**Challenge:** Copy the records below word for word, from the first line through the line that contains "from math import radians, sin, cos, pi", and leave out any pictures.

**********

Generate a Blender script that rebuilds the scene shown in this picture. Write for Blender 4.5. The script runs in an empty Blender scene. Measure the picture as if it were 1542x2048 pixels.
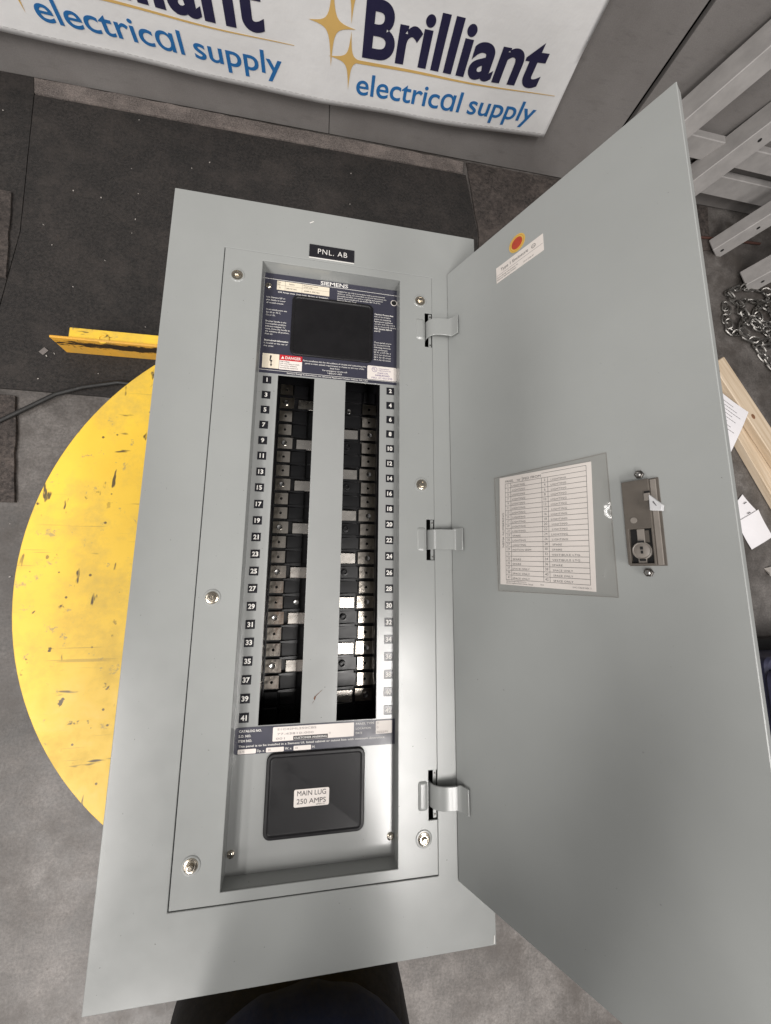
import bpy, bmesh, math, random
from mathutils import Matrix, Vector
from math import radians, sin, cos, pi

# ------------------------------------------------------------------ camera, world, lamps, exposure
scene = bpy.context.scene
COL = scene.collection
T = 0.851                                   # height of the panel face above the floor
cam_data = bpy.data.cameras.new("camera")
cam = bpy.data.objects.new("camera", cam_data)
COL.objects.link(cam)
cam_data.sensor_fit = 'HORIZONTAL'
cam_data.sensor_width = 36.0
cam_data.lens = 751.0 / 1542.0 * 36.0
cam_data.clip_start = 0.01
cam_data.clip_end = 200.0
RIGHT = Vector((0.98415092, 0.00895415, 0.17710674))
DOWN = Vector((0.03636940, -0.98768603, -0.15216300))
FWD = Vector((0.17356336, 0.15619262, -0.97235777))
m = Matrix.Identity(4)
for r in range(3):
    m[r][0] = RIGHT[r]; m[r][1] = -DOWN[r]; m[r][2] = -FWD[r]
m[0][3], m[1][3], m[2][3] = -0.0075, -0.0492, 1.417
cam.matrix_world = m
scene.camera = cam

world = bpy.data.worlds.new("World")
scene.world = world
world.use_nodes = True
bg = world.node_tree.nodes['Background']
bg.inputs[0].default_value = (1.0, 0.985, 0.98, 1)
bg.inputs[1].default_value = 0.16

def ceiling_or_fill_lamp(name, x, y, lx, ly, power, col=(1.0, 0.965, 0.935)):
    d = bpy.data.lights.new(name, 'AREA')
    d.shape = 'RECTANGLE'; d.size = lx; d.size_y = ly
    d.energy = power; d.color = col
    o = bpy.data.objects.new(name, d); COL.objects.link(o)
    o.location = (x, y, 5.0)
    return o
ceiling_or_fill_lamp("ceiling_or_fill_lamp", 0.96, -2.05, 0.68, 2.6, 148)
ceiling_or_fill_lamp("ceiling_or_fill_lamp", -2.75, -2.60, 0.60, 2.6, 205)
ceiling_or_fill_lamp("ceiling_or_fill_lamp", -4.6, 0.0, 0.60, 2.6, 115)
ceiling_or_fill_lamp("ceiling_or_fill_lamp", 3.9, -0.6, 0.60, 2.6, 65)  # added fill that brightens the wall and rack, no known fixture
ceiling_or_fill_lamp("ceiling_or_fill_lamp", -1.9, -6.5, 0.60, 2.6, 400)  # added fill far behind the person, lifts the wall and banner
ceiling_or_fill_lamp("ceiling_or_fill_lamp", 2.4, -6.5, 0.60, 2.6, 90)  # weaker added fill from behind, also for the wall

scene.view_settings.view_transform = 'Standard'
scene.view_settings.look = 'None'
scene.view_settings.exposure = 0.0
scene.view_settings.gamma = 1.0
scene.view_settings.use_curve_mapping = False
scene.render.engine = 'CYCLES'
scene.render.resolution_x = 771
scene.render.resolution_y = 1024

random.seed(7)

# ------------------------------------------------------------------ materials
MATS = {}
def base_mat(name):
    mt = bpy.data.materials.new(name); mt.use_nodes = True
    nt = mt.node_tree
    b = nt.nodes['Principled BSDF']
    MATS[name] = mt
    return mt, nt, b
def N(nt, kind, **kw):
    n = nt.nodes.new(kind)
    for k, v in kw.items():
        if k in n.inputs.keys(): n.inputs[k].default_value = v
        else: setattr(n, k, v)
    return n
def coords(nt, scale=(1, 1, 1), rot=(0, 0, 0), loc=(0, 0, 0), kind='Object'):
    tc = nt.nodes.new('ShaderNodeTexCoord')
    mp = nt.nodes.new('ShaderNodeMapping')
    mp.inputs['Scale'].default_value = scale
    mp.inputs['Rotation'].default_value = rot
    mp.inputs['Location'].default_value = loc
    nt.links.new(tc.outputs[kind], mp.inputs[0])
    return mp.outputs[0]
def noise(nt, vec, scale, detail=4, rough=0.55):
    n = N(nt, 'ShaderNodeTexNoise')
    n.inputs['Scale'].default_value = scale
    n.inputs['Detail'].default_value = detail
    n.inputs['Roughness'].default_value = rough
    nt.links.new(vec, n.inputs['Vector'])
    return n.outputs[0]
def ramp(nt, fac, stops):
    r = N(nt, 'ShaderNodeValToRGB')
    e = r.color_ramp.elements
    e[0].position, e[0].color = stops[0][0], tuple(stops[0][1]) + (1,)
    e[1].position, e[1].color = stops[-1][0], tuple(stops[-1][1]) + (1,)
    for p, c in stops[1:-1]:
        k = e.new(p); k.color = tuple(c) + (1,)
    nt.links.new(fac, r.inputs[0])
    return r.outputs[0]
def grey(v): return (v, v, v)
def mixc(nt, fac, a, b, mode='MIX'):
    mx = N(nt, 'ShaderNodeMix', data_type='RGBA', blend_type=mode)
    if hasattr(fac, 'links'): nt.links.new(fac, mx.inputs[0])
    else: mx.inputs[0].default_value = fac
    for i, c in ((6, a), (7, b)):
        if hasattr(c, 'links'): nt.links.new(c, mx.inputs[i])
        else: mx.inputs[i].default_value = tuple(c) + (1,)
    return mx.outputs[2]
def bump(nt, b, height, strength, dist=0.001):
    bp = N(nt, 'ShaderNodeBump')
    bp.inputs['Strength'].default_value = strength
    bp.inputs['Distance'].default_value = dist
    nt.links.new(height, bp.inputs['Height'])
    nt.links.new(bp.outputs[0], b.inputs['Normal'])
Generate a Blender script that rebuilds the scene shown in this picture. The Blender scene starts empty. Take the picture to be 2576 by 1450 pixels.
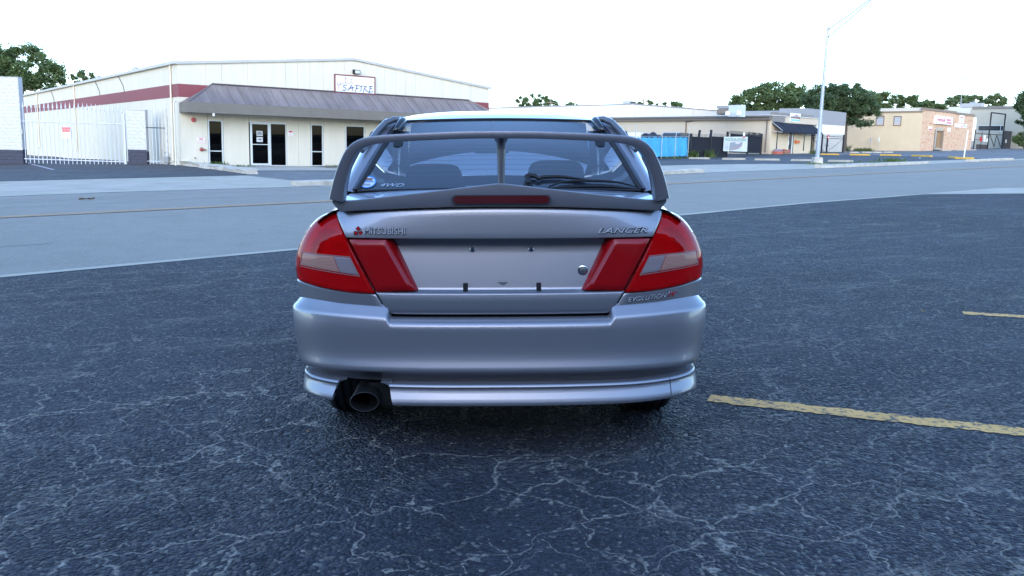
import bpy, bmesh, math, random
import numpy as np
from mathutils import Vector, Matrix, Euler
rnd = random.Random(7)
rad = math.radians
SC = bpy.context.scene
COL = SC.collection
# ------------------------------------------------------------------ camera
def cam_basis(yaw, pitch, roll):
    f = Vector((-math.sin(yaw)*math.cos(pitch), math.cos(yaw)*math.cos(pitch), -math.sin(pitch)))
    r = Vector((math.cos(yaw), math.sin(yaw), 0)); u = r.cross(f)
    return (math.cos(roll)*r+math.sin(roll)*u, -math.sin(roll)*r+math.cos(roll)*u, f)
cd = bpy.data.cameras.new('camera'); cam = bpy.data.objects.new('camera', cd); COL.objects.link(cam)
_r, _u, _f = cam_basis(rad(-0.8), math.atan(355/2161.), rad(1.47))
cam.matrix_world = Matrix(((_r.x, _u.x, -_f.x, 0.0), (_r.y, _u.y, -_f.y, -3.45), (_r.z, _u.z, -_f.z, 1.29), (0, 0, 0, 1)))
cd.sensor_width = 36; cd.lens = 2161/2576*36; cd.clip_start = .05; cd.clip_end = 4000
SC.camera = cam
# ------------------------------------------------------------------ sky and sun
SUN_EL, SUN_AZ = 20.0, 186.0           # degrees; azimuth clockwise from +Y (low behind the camera, hidden by a building added to keep the lot in shade)
wd = bpy.data.worlds.new('World'); SC.world = wd; wd.use_nodes = True
nt = wd.node_tree; bg = nt.nodes['Background']
sk = nt.nodes.new('ShaderNodeTexSky'); sk.sky_type = 'NISHITA'; sk.sun_disc = False
sk.sun_elevation = rad(SUN_EL); sk.sun_rotation = rad(SUN_AZ); sk.altitude = 100
sk.air_density = 1.0; sk.dust_density = 1.0; sk.ozone_density = 4.0
nt.links.new(sk.outputs[0], bg.inputs[0]); bg.inputs[1].default_value = 0.15
sd = bpy.data.lights.new('sun', 'SUN'); so = bpy.data.objects.new('sun', sd); COL.objects.link(so)
sd.energy = 0.02; sd.angle = rad(25); sd.color = (1, .93, .84)
so.rotation_euler = Euler((rad(90-SUN_EL), 0, rad(180-SUN_AZ)), 'XYZ')
SC.view_settings.view_transform = 'Standard'; SC.view_settings.look = 'None'
SC.view_settings.exposure = 2.2; SC.view_settings.gamma = 1.0; SC.view_settings.use_curve_mapping = False
SC.render.engine = 'CYCLES'
SC.cycles.use_denoising = True; SC.cycles.max_bounces = 10; SC.cycles.transparent_max_bounces = 16
SC.cycles.caustics_reflective = False; SC.cycles.caustics_refractive = False
SC.cycles.use_adaptive_sampling = True; SC.cycles.adaptive_threshold = .01
# ------------------------------------------------------------------ materials
MATS = {}
def nodes_of(m): return m.node_tree.nodes, m.node_tree.links
def mat(name, col=(.5, .5, .5), rough=.6, metal=0., coat=0., var=0., vscale=3., bump=0., bscale=40., bdist=.01, spec=.5, stretch=(1, 1, 1), var2=0.):
    """plain procedural material: base colour with noise variation and fine relief"""
    if name in MATS: return MATS[name]
    m = bpy.data.materials.new(name); m.use_nodes = True
    N, L = nodes_of(m); b = N['Principled BSDF']
    b.inputs['Base Color'].default_value = (*col, 1); b.inputs['Roughness'].default_value = rough
    b.inputs['Metallic'].default_value = metal; b.inputs['Coat Weight'].default_value = coat; b.inputs['Coat Roughness'].default_value = .04
    b.inputs['Specular IOR Level'].default_value = spec
    if var or bump:
        tc = N.new('ShaderNodeTexCoord'); mp = N.new('ShaderNodeMapping'); mp.inputs['Scale'].default_value = stretch
        L.new(tc.outputs['Object'], mp.inputs['Vector'])
    if var:
        n = N.new('ShaderNodeTexNoise'); n.inputs['Scale'].default_value = vscale; n.inputs['Detail'].default_value = 6; n.inputs['Roughness'].default_value = .65
        L.new(mp.outputs[0], n.inputs['Vector'])
        mr = N.new('ShaderNodeMapRange'); mr.inputs[1].default_value = .25; mr.inputs[2].default_value = .75
        mr.inputs[3].default_value = 1-var; mr.inputs[4].default_value = 1+var
        L.new(n.outputs[0], mr.inputs[0])
        mx = N.new('ShaderNodeVectorMath'); mx.operation = 'SCALE'; mx.inputs[0].default_value = col
        L.new(mr.outputs[0], mx.inputs['Scale']); L.new(mx.outputs[0], b.inputs['Base Color'])
    if bump:
        n2 = N.new('ShaderNodeTexNoise'); n2.inputs['Scale'].default_value = bscale; n2.inputs['Detail'].default_value = 4
        L.new(mp.outputs[0], n2.inputs['Vector'])
        bp = N.new('ShaderNodeBump'); bp.inputs['Strength'].default_value = bump; bp.inputs['Distance'].default_value = bdist
        L.new(n2.outputs[0], bp.inputs['Height']); L.new(bp.outputs[0], b.inputs['Normal'])
    MATS[name] = m; return m
def glass(name, tint=(.8, .85, .88), ior=1.5, rough=0., refl=1.7):
    """thin sheet glass: Fresnel mirror over a tinted see-through layer"""
    if name in MATS: return MATS[name]
    m = bpy.data.materials.new(name); m.use_nodes = True; N, L = nodes_of(m); N.remove(N['Principled BSDF'])
    out = N['Material Output']; tr = N.new('ShaderNodeBsdfTransparent'); tr.inputs[0].default_value = (*tint, 1)
    gl = N.new('ShaderNodeBsdfGlossy'); gl.inputs['Roughness'].default_value = rough; gl.inputs[0].default_value = (1, 1, 1, 1)
    fr = N.new('ShaderNodeFresnel'); fr.inputs[0].default_value = ior; mx = N.new('ShaderNodeMixShader')
    ml = N.new('ShaderNodeMath'); ml.operation = 'MULTIPLY'; ml.inputs[1].default_value = refl; ml.use_clamp = True
    L.new(fr.outputs[0], ml.inputs[0]); L.new(ml.outputs[0], mx.inputs[0]); L.new(tr.outputs[0], mx.inputs[1]); L.new(gl.outputs[0], mx.inputs[2]); L.new(mx.outputs[0], out.inputs[0])
    MATS[name] = m; return m
# ------------------------------------------------------------------ mesh helpers
def link(o, parent=None, kind=None, label=None, cat=None, group=None):
    COL.objects.link(o)
    if parent: o.parent = parent
    if kind: o['kind'] = kind
    if label: o['label'] = label
    if cat: o['category'] = cat
    if group: o['group'] = group
    return o
def empty(name, loc=(0, 0, 0), rz=0., label=None, cat=None, group=None):
    o = bpy.data.objects.new(name, None); o.location = loc; o.rotation_euler = (0, 0, rad(rz)); o.empty_display_size = .2
    return link(o, None, None, label, cat, group)
def mesh(name, vs, fs, m=None, smooth=False, sharp=None):
    me = bpy.data.meshes.new(name); me.from_pydata([tuple(v) for v in vs], [], [tuple(f) for f in fs]); me.update()
    if m: me.materials.append(m)
    if smooth:
        me.polygons.foreach_set('use_smooth', [True]*len(me.polygons))
        if sharp: me.set_sharp_from_angle(angle=rad(sharp))
    return me
def obj(name, vs, fs, m, parent=None, smooth=False, sharp=None, loc=None, **k):
    o = bpy.data.objects.new(name, mesh(name, vs, fs, m, smooth, sharp))
    if loc: o.location = loc
    return link(o, parent, **k)
def bobj(name, bm, m, parent=None, smooth=False, sharp=None, loc=None, rot=None, fix=True, **k):
    if fix: bmesh.ops.recalc_face_normals(bm, faces=bm.faces)
    me = bpy.data.meshes.new(name); bm.to_mesh(me); bm.free()
    if m: me.materials.append(m)
    if smooth:
        me.polygons.foreach_set('use_smooth', [True]*len(me.polygons))
        if sharp: me.set_sharp_from_angle(angle=rad(sharp))
    o = bpy.data.objects.new(name, me)
    if loc: o.location = loc
    if rot: o.rotation_euler = rot
    return link(o, parent, **k)
def bx(bm, x0, x1, y0, y1, z0, z1, bev=0., M=None):
    vs = [bm.verts.new((x, y, z)) for z in (z0, z1) for y in (y0, y1) for x in (x0, x1)]
    fs = [bm.faces.new([vs[i] for i in f]) for f in ((0, 2, 3, 1), (4, 5, 7, 6), (0, 1, 5, 4), (2, 6, 7, 3), (0, 4, 6, 2), (1, 3, 7, 5))]
    if bev:
        es = list({e for f in fs for e in f.edges})
        r = bmesh.ops.bevel(bm, geom=es, offset=bev, segments=2, affect='EDGES', profile=.6)
        vs = [v for v in bm.verts if v.is_valid and (v in set(r['verts']) or v in vs)]
    if M is not None:
        bmesh.ops.transform(bm, matrix=M, verts=[v for v in vs if v.is_valid])
    return vs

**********

**Task answer:**
Generate a Blender script that rebuilds the scene shown in this picture. Write for Blender 4.5. The script runs in an empty Blender scene. Measure the picture as if it were 1542x2048 pixels.
import bpy, bmesh, math, random
from mathutils import Matrix, Vector
from math import radians, sin, cos, pi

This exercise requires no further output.